No doubt, both of the modern American impeachment sagas — Nixon’s and Clinton’s — have loomed over the Trump White House from its start.

Former investigators who worked on both major cases became some of the sought-after TV pundits opining as Mueller’s probe unfolded. As Trump’s nominee to be a Supreme Court associate justice, Brett Kavanaugh’s Senate confirmation hearing last summer detoured into his work under Starr on the Clinton investigations and how he’d handle any potential case spilling out of the Mueller investigation. And the Trump legal defense team closely studied how Clinton successfully fought back against Starr, and they even turned for advice to some of the Democratic president’s former aides.

Still, Republicans have mocked the notion of Democrats turning to history in the pursuit of Trump. “This committee is now hearing from the ’70s and they want their star witness back,” Georgia Rep.
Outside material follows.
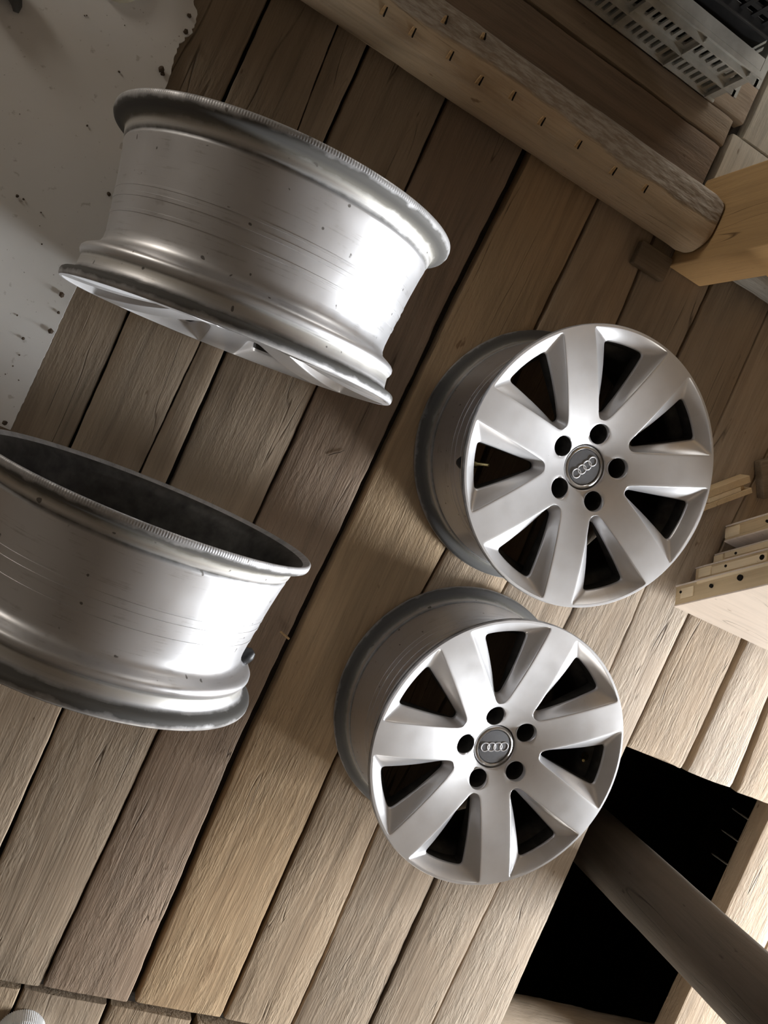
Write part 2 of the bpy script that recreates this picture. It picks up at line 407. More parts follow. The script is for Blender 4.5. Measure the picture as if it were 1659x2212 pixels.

Doug Collins, the top Republican on the Judiciary panel, teased during Monday’s Dean hearing.

But the former Nixon lawyer who pleaded guilty during Watergate to obstruction of justice and served four months in the custody of U.S. marshals while cooperating with government investigators nonetheless got rock star treatment. Lines stretched down the hallway before the hearing started. He opened his testimony linking the initial Watergate break-in designed to sabotage Nixon’s 1972 Democratic opponents with a comparison to the Mueller report’s explanation of an “active measures” campaign by Russia to influence the 2016 race and help Trump win the White House. And he noted that both Republican presidents weren’t charged for any underlying crimes, but both still suffered for their roles to cover up the aftermath.

After the hearing ended, Dean was still standing at the witness table, posing for pictures with his fans and signing autographs, including a yellowed front page of a 45-year old copy of The Washington Post published when Nixon resigned.